NOW AT 85, DAVE BRUBECK is still on the road, still losing his baggage at airports, still arriving at hotels that have lost his registration, still waiting for the promoter’s van that never shows up. The road: it has been the undoing of many a great musician, but Brubeck and his constant travel companion and wife of 63 years Iola (the “smartest girl in school” whom Dave proposed to the night of their first date) take it all in stride, enjoying each show like it will be their last.

Meanwhile Dave Brubeck continues to explore every night on stage, says the critic Ted Gioia. And his audiences are always pleasantly surprised. Unlike the tedious, juvenile simplicity of the rock and roll ballads of aging hippies, Brubeck’s music is as fresh today as it ever was. “You could play probably a span of 50 years of me playing St. Louis Blues,” he once said, “and most of the time it will be different every time.”

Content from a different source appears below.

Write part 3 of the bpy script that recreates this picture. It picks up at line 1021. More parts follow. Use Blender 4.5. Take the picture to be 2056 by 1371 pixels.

But what Dave Brubeck really brings to jazz and American music and American culture and what is sorely missing today is his incredible optimism. “Dave and Iola’s life together embraces the American spirit and the best in our values,” says filmmaker Hedrick Smith, director of the documentary Rediscovering Dave Brubeck. “People hear Dave and come away feeling better, happier.” Likewise Ted Gioia has noted that “Dave’s is the classic American optimism we associate with people like Thomas Edison or Henry Ford, and Dave was showing that, yes, there was this futuristic approach…but that it was going to be all right…America always had this sort of upbeat, embracing, forward-looking view that everything is going to be all right.”

It is this optimism that has made jazzman Dave Brubeck one of America’s foremost goodwill ambassadors. Ironic, perhaps, since given his druthers he might have ended up as something else entirely: a rancher on some high lonesome prairie or one of those square workadaddies living in a split level in Dullsville, USA. “I never wanted this kind of life that I’m still living,” he said recently. But even at 85, Dave Brubeck can’t help living it and enjoying it, and we are the better for it.